§ DATA SEGMENT
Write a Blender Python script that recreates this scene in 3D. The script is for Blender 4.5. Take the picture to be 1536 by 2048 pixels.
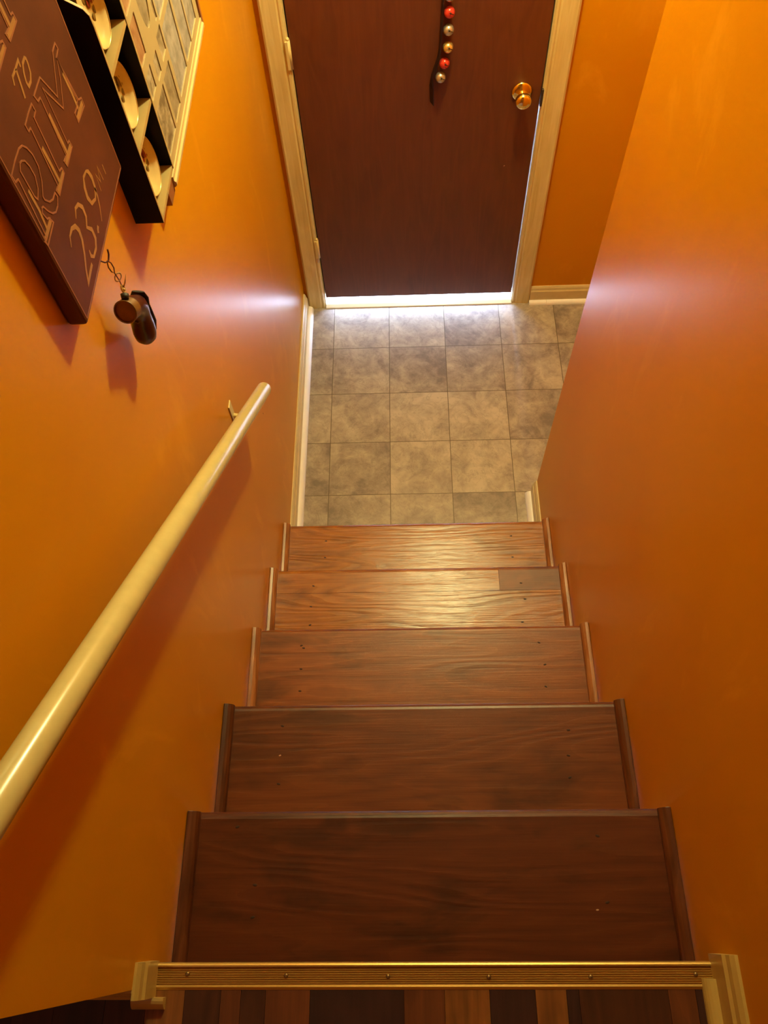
import bpy, bmesh, math, random
from mathutils import Vector, Matrix, Euler
random.seed(4)
S = bpy.context.scene
COL = S.collection
for o in list(bpy.data.objects): bpy.data.objects.remove(o)

# ------------------------------------------------------------------ camera, light, exposure
cam_d = bpy.data.cameras.new('camera'); cam = bpy.data.objects.new('camera', cam_d); COL.objects.link(cam)
cam_d.sensor_fit = 'VERTICAL'; cam_d.sensor_height = 24.0; cam_d.lens = 24.0 * 1588.07 / 2048
cam_d.clip_start = 0.02
cam.matrix_world = Matrix(((0.99933947, 0.01963751, 0.03057764, 0.426451),
                           (-0.00318789, 0.88555155, -0.46453018, -1.231707),
                           (-0.03620029, 0.46412586, 0.88502922, 2.634871),
                           (0, 0, 0, 1)))
S.camera = cam
vs = S.view_settings
vs.view_transform = 'Standard'; vs.look = 'None'; vs.gamma = 1; vs.use_curve_mapping = False
vs.exposure = 0.0
W_ = bpy.data.worlds.new('world'); S.world = W_; W_.use_nodes = True
bg = W_.node_tree.nodes['Background']; bg.inputs[0].default_value = (0.62, 0.76, 1.0, 1); bg.inputs[1].default_value = 6.0

def lamp(name, kind, loc, energy, color, **k):
    d = bpy.data.lights.new(name, kind); d.energy = energy; d.color = color
    for a, b in k.items(): setattr(d, a, b)
    o = bpy.data.objects.new(name, d); o.location = loc; COL.objects.link(o); return o
LIGHT = (0.645, 0.70, 2.61)
lamp('ceiling_lamp_light', 'POINT', LIGHT, 88.0, (0.98, 1.0, 0.48), shadow_soft_size=0.05)
sky = lamp('porch_daylight', 'AREA', (0.62, 2.0, 0.60), 520.0, (0.56, 0.72, 1.0), shape='RECTANGLE', size=1.6, size_y=1.2)
sky.rotation_euler = Euler((math.radians(-90), 0, 0))
sky.rotation_euler = Vector((0, -1.0, -0.55)).to_track_quat('-Z', 'Y').to_euler()

lamp('upper_hall_fill', 'POINT', (-0.9, -2.5, 3.3), 7.0, (1.0, 0.62, 0.45), shadow_soft_size=0.12)  # added fill that lifts the dark upper floor, not a known lamp

# ------------------------------------------------------------------ dimensions
W = 0.90; YD = 1.169; YC = 0.224; ZU = 1.188; YU = -1.28
NY = [-0.0039, -0.2505, -0.5101, -0.7781, -1.0333, -1.28]
NZ = [0.2137, 0.3965, 0.5891, 0.8349, 1.0461, 1.1881]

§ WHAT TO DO
Check every line in the material above for the string "scene", then give only the number of lines that have it.

§ OUTPUT FOR THIS EXERCISE
2